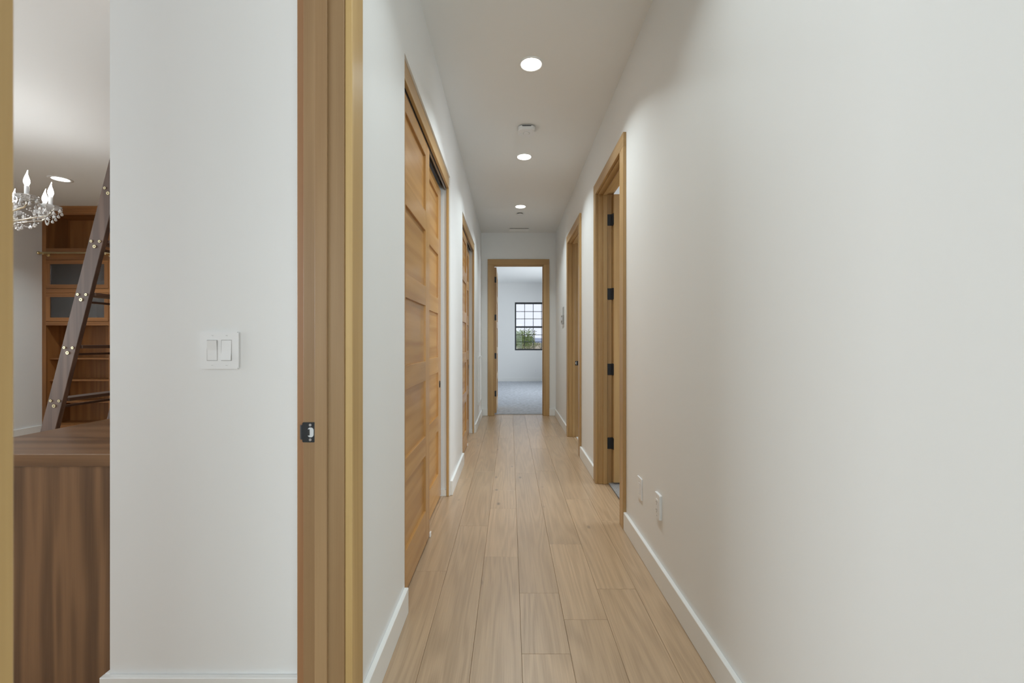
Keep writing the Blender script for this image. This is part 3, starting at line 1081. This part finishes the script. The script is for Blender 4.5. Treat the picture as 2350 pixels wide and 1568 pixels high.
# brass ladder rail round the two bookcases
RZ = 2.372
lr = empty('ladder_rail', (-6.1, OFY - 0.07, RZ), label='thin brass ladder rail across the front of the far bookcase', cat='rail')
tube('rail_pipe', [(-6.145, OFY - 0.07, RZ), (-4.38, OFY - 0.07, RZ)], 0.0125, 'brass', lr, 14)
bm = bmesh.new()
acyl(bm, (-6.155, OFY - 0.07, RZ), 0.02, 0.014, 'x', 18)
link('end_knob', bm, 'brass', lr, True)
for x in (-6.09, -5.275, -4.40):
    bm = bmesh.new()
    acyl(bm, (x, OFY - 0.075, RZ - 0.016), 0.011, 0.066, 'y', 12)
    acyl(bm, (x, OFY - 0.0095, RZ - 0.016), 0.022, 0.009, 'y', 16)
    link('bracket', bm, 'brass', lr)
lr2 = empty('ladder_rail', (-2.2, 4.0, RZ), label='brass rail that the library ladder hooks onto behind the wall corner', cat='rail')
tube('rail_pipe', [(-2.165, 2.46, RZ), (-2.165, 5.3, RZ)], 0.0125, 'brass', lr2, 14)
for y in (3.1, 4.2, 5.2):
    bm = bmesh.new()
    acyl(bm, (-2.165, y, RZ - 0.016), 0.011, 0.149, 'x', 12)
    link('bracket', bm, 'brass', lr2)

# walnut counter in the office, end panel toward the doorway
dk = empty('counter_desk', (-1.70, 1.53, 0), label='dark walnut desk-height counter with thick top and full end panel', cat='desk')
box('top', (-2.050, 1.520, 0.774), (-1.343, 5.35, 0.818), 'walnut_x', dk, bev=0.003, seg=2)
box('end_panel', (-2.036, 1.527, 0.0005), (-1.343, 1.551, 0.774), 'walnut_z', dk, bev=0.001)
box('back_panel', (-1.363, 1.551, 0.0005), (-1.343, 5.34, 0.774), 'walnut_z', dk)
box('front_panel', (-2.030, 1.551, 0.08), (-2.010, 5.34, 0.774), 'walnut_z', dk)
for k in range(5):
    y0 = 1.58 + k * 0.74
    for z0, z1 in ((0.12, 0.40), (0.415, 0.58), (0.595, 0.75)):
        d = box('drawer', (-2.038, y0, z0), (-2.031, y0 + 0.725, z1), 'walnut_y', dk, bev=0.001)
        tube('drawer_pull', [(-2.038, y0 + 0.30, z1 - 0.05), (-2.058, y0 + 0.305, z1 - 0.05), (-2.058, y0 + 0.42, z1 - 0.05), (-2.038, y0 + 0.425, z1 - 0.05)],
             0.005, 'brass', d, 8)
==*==
Write out, word for word, the lines from the start of the data through the one holding "link('bracket', bm, 'brass', lr2)". Omit pictures.

Keep writing the Blender script for this image. This is part 3, starting at line 1081. This part finishes the script. The script is for Blender 4.5. Treat the picture as 2350 pixels wide and 1568 pixels high.
# brass ladder rail round the two bookcases
RZ = 2.372
lr = empty('ladder_rail', (-6.1, OFY - 0.07, RZ), label='thin brass ladder rail across the front of the far bookcase', cat='rail')
tube('rail_pipe', [(-6.145, OFY - 0.07, RZ), (-4.38, OFY - 0.07, RZ)], 0.0125, 'brass', lr, 14)
bm = bmesh.new()
acyl(bm, (-6.155, OFY - 0.07, RZ), 0.02, 0.014, 'x', 18)
link('end_knob', bm, 'brass', lr, True)
for x in (-6.09, -5.275, -4.40):
    bm = bmesh.new()
    acyl(bm, (x, OFY - 0.075, RZ - 0.016), 0.011, 0.066, 'y', 12)
    acyl(bm, (x, OFY - 0.0095, RZ - 0.016), 0.022, 0.009, 'y', 16)
    link('bracket', bm, 'brass', lr)
lr2 = empty('ladder_rail', (-2.2, 4.0, RZ), label='brass rail that the library ladder hooks onto behind the wall corner', cat='rail')
tube('rail_pipe', [(-2.165, 2.46, RZ), (-2.165, 5.3, RZ)], 0.0125, 'brass', lr2, 14)
for y in (3.1, 4.2, 5.2):
    bm = bmesh.new()
    acyl(bm, (-2.165, y, RZ - 0.016), 0.011, 0.149, 'x', 12)
    link('bracket', bm, 'brass', lr2)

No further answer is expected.